Entries with scene source code
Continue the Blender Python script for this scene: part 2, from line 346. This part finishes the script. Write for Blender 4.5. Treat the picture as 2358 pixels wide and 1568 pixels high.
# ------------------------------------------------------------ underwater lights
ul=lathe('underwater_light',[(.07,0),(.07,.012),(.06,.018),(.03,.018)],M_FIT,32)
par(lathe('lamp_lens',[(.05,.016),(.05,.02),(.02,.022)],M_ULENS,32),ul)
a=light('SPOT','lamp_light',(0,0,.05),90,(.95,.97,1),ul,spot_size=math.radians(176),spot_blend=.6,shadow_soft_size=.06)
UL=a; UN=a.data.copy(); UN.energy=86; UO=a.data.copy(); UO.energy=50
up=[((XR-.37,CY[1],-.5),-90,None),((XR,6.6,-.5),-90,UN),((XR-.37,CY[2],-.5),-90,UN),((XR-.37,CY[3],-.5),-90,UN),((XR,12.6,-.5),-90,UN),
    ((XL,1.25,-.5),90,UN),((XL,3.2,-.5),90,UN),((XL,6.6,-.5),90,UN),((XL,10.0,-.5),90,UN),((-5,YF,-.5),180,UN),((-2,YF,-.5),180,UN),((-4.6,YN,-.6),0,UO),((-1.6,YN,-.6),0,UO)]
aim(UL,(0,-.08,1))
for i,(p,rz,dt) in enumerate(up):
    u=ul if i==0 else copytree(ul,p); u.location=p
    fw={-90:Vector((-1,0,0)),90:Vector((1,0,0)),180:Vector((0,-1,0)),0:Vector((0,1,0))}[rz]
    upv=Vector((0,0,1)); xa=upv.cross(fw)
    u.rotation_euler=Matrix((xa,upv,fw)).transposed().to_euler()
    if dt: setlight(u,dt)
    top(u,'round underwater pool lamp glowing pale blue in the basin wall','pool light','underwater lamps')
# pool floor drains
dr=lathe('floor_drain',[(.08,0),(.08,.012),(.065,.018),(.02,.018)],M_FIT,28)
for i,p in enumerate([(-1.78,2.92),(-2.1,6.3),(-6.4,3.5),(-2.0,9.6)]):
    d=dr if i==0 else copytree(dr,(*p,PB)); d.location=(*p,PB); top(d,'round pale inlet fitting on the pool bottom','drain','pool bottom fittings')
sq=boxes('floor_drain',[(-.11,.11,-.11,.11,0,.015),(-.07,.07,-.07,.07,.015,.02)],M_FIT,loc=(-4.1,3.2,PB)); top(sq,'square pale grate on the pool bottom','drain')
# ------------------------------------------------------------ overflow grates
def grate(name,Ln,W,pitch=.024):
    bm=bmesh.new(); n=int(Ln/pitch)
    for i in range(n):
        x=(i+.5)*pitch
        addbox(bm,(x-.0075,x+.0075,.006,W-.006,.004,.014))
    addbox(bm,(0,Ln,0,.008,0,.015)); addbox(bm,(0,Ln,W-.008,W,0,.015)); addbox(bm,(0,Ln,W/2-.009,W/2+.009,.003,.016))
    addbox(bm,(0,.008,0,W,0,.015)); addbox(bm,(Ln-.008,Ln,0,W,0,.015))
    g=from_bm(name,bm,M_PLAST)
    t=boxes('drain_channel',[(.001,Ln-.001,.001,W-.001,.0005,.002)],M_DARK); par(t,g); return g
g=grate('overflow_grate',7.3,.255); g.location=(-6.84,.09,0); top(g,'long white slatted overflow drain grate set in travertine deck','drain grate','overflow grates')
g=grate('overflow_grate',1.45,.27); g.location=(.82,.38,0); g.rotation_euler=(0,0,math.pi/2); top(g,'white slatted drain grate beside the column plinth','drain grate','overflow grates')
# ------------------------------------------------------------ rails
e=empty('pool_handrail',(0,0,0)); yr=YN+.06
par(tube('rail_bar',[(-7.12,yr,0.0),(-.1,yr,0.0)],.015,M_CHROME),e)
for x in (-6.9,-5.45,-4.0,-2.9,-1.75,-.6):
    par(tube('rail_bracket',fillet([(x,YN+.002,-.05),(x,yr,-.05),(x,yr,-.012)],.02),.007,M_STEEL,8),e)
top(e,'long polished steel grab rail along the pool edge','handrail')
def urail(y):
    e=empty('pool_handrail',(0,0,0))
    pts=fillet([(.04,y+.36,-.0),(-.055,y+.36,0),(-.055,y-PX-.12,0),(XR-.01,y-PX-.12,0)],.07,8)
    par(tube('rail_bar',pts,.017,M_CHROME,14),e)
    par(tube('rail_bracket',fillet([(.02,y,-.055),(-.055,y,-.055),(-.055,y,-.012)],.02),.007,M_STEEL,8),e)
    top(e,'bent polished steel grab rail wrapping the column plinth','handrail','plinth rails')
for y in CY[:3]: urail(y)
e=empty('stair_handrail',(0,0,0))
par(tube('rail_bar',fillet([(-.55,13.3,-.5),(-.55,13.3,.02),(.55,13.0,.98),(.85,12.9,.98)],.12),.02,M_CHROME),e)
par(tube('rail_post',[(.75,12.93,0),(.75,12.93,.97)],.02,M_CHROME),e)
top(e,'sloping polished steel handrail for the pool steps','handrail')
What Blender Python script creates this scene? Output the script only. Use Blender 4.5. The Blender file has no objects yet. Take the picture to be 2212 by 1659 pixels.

**REQUIREMENT**
Search the preceding listing for the word "Python" and pull out every line that holds it.

**CORRECT RESULT**
Continue the Blender Python script for this scene: part 2, from line 346. This part finishes the script. Write for Blender 4.5. Treat the picture as 2358 pixels wide and 1568 pixels high.
What Blender Python script creates this scene? Output the script only. Use Blender 4.5. The Blender file has no objects yet. Take the picture to be 2212 by 1659 pixels.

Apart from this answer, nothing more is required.